Während sich die Gestaltung dieses Kunstwerks aus den räumlichen Beziehungen in der Lobby ergibt, ist die geschwungene Decke im öffentlich zugänglichen Café-Restaurant Rustonka im Erdgeschoss die algorithmische Umsetzung der Geometrie eines unbekleideten Frauenkörpers. Jedoch weist die geschwungene Form eine solche Dimension auf, dass dem unbedarften Besucher der Ursprung der Decke nicht sofort ins Auge fällt. Das Restaurant verfügt gleichfalls über eine Schalldämpfung.

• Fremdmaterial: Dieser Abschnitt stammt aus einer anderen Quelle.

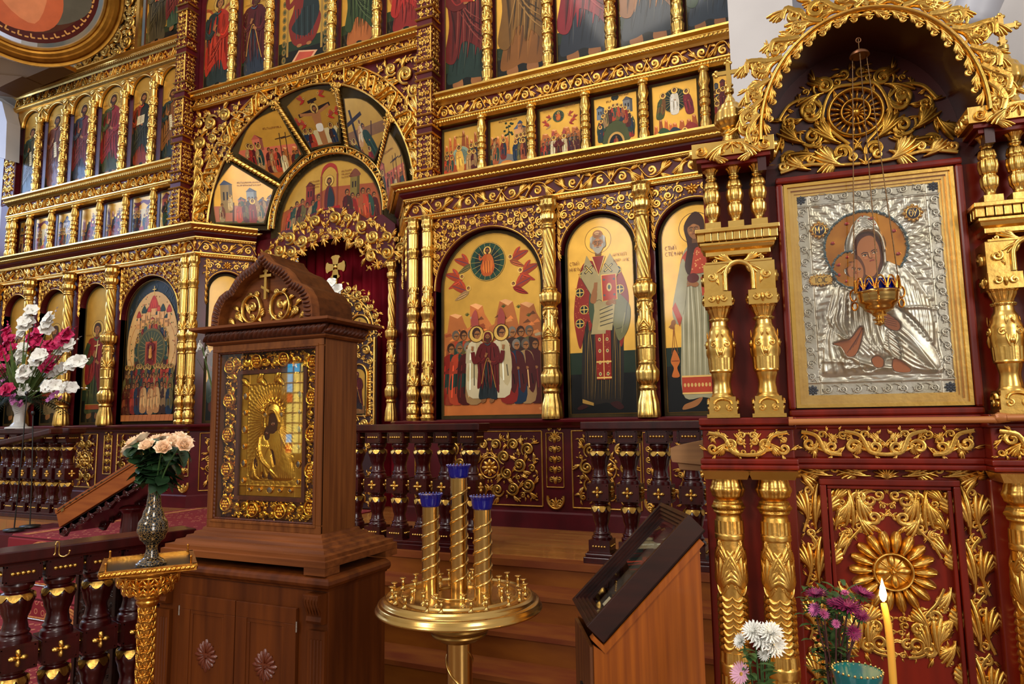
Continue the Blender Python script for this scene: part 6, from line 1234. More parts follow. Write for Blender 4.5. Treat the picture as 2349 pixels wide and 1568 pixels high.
# --- lower columns: abacus, lotus capital, leaf shaft
def kcol():
    m = MB(); n = 64; z = -1.45
    box(m, -.062, .062, -1.67, -1.55, -.062, .062, Fr((0, 0, E), (1, 0, 0), (0, 0, 1), (0, -1, 0)))
    f = Fr((0, 0, E), (1, 0, 0), (0, 1, 0), (0, 0, 1))
    lathe(m, smoothprof([(-1.55, .055), (-1.50, .062, .1, 12), (-1.40, .05), (-1.10, .048), (-1.04, .050), (-1.02, .058), (-1.0, .05), (-.985, .055), (-.97, .055)], 4), n, f)
    lathe(m, [(-.97, .054, .10, 16), (-.915, .053, .10, 16)], n, f); lathe(m, smoothprof([(-.915, .055), (-.905, .057), (-.88, .057), (-.872, .054)], 3), n, f)
    lathe(m, [(-.875, .054, .14, 9), (-.835, .052, .14, 9)], n, f); lathe(m, [(-.84, .050), (-.44, .049)], n, f)
    c = cylfr((0, 0, E), .0495); per = 2*PI*.0495
    for i in range(4):
        u = per*(i+.5)/4
        for k in range(8):
            for s in (1, -1): t = np.linspace(0, 1, 8); stroke(m, c, np.stack([u+s*per/8*t*1.02, -.81+.024*k-.020*np.sin(PI*t*.85)+.012*t], 1), .0095*np.sin(PI*(.25+.7*t)), .008*np.sin(PI*(.2+.75*t))+.001)
        fan(m, c, (u, -.612), PI/2, .125, 9, 0, .09, .085, 1.1)
        for s in (1, -1):
            volute(m, c, (u+s*per*.075, -.605), .014, PI/2, s, 1.2, .26, .4, 0, 12); stroke(m, c, [(u, -.635), (u+s*per*.05, -.62), (u+s*per*.085, -.585), (u+s*per*.09, -.56)], .004, .007)
            leaf(m, c, (u+s*per*.012, -.60), PI/2-s*.18, .15, -s, 6, 0, .06, .16); volute(m, c, (u+s*per*.06, -.50), .013, -PI/2, -s, 1.2, .24, .4, 0, 12); leaf(m, c, (u+s*per*.10, -.53), PI/2+s*.2, .09, s, 4, 0, .08)
        leaf(m, c, (u, -.48), PI/2-.1, .045, 1, 3); leaf(m, c, (u, -.48), PI/2+.1, .045, -1, 3)
    lathe(m, smoothprof([(-.445, .050), (-.44, .053), (-.425, .053), (-.42, .05)], 3), n, f); lathe(m, [(-.42, .05, .12, 18), (-.375, .049, .12, 18)], n, f)
    lathe(m, smoothprof([(-.375, .047), (-.355, .044), (-.345, .052), (-.338, .048, .3, 30), (-.328, .055, .3, 30), (-.318, .055), (-.308, .046, .3, 30), (-.30, .048)], 3), n, f)
    lathe(m, smoothprof([(-.30, .040), (-.285, .054, .12, 8), (-.262, .060, .16, 8), (-.245, .054, .14, 8), (-.225, .050, .12, 8), (-.205, .053, .16, 8), (-.192, .064, .18, 8)], 5), n, f)
    box(m, -.068, .068, -.215, -.208, -.068, .068, Fr((0, 0, E), (1, 0, 0), (0, 0, 1), (0, -1, 0))); return m
ku = [UC+s*q for s in (-1, 1) for q in (.385, .545)]
kc = kcol().build('lower_column', GOLD, KIOT, (ku[0], -.062, 0))
for u in ku[1:]: dup(kc, KIOT, (u, -.062, 0))
for u in ku:
    m = MB(); molding(m, [(u-.072, 0), (u-.072, -.135), (u+.072, -.135), (u+.072, 0)], [(-.02, -.222), (.0, -.222), (.012, -.192), (-.02, -.19)]); kp('abacus', m, GOLDB)
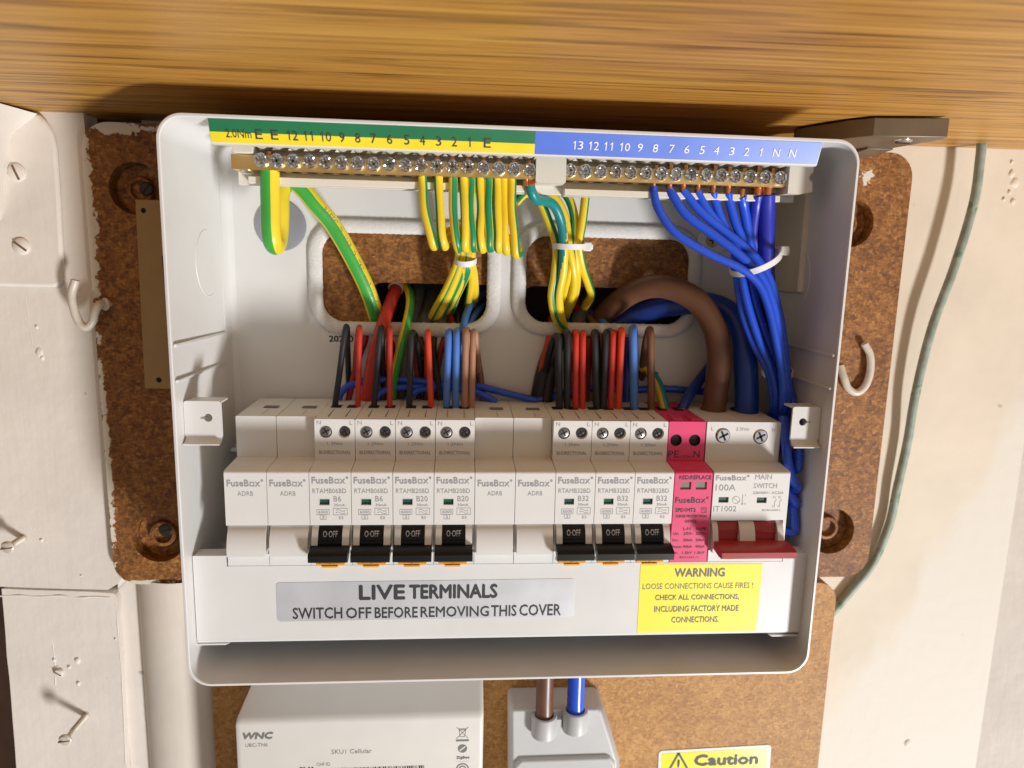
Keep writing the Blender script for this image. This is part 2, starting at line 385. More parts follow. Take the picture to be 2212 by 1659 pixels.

Akustikkonzept von CMC Architects
Sie ist Teil des gesamten Akustikkonzepts innerhalb des Baus, das Chisholm und Maslo so beschreiben: „Die Decke soll einen weicheren, komfortableren und angenehmeren Raum für alle Besucher und Mitarbeiter schaffen und gleichzeitig dem Headquarter die Anmutung eines modernen Designs verleihen.“
Das Zusammenspiel der Maßnahmen dient dazu, die hohen Anforderungen an die Arbeitsatmosphäre zu erfüllen. Warum dieser Faktor so bedeutsam ist, führen die beiden Architekten von CMC Architects weiter aus: „Der spürbaren Behaglichkeit aller Räume maßen wir eine hohe Priorität bei. Daher ziehen sich akustisch wirksamen Bauteile durch die gesamte Innenarchitektur.“
Eine ruhige Umgebung erwartet man auch in der ebenfalls im Gebäude untergebrachten und für die Öffentlichkeit zugänglichen Galerie „Magnus Art“. Sie dient der Präsentation von Kunstwerken tschechischer und slowakischer Privatsammler. Des Weitern verteilen sich die Exponate von zeitgenössischen tschechischen Künstlern und talentierten Kunststudenten auf sämtlichen Etagen des achtstöckigen Gebäudes. Daran zeigt sich, dass der Finanzgruppe nicht allein am Wohlbefinden der Mitarbeiter und Kunden gelegen ist, sondern auch an dem der kunstsinnigen Besucher.
Fakten
Projekt: Hauptsitz der J&T Finance Group
Standort: Sokolovská 700/113a, Prag 8, Tschechien
Bauherr: J&T Real Estate, Prag
Architektur/Innenarchitektur: CMC Architects, Prag, Webseite des Büros
Fertigstellung: 2020
Geschossfläche: ca. 18 000 m²
Ausstattung (Auswahl): Deckensysteme von Hunter Douglas, frei stehende Möbel von Vitra, Beleuchtung von Delta Light, Lichtinstallation von Bomma
David Chisholm (links) und Vit Maslo
gründeten 1997 CMC Architects in Prag. Die 25 Mitarbeiter des international tätigen Büros beschäftigen sich mit Architektur, Stadtplanung und Umweltgestaltung.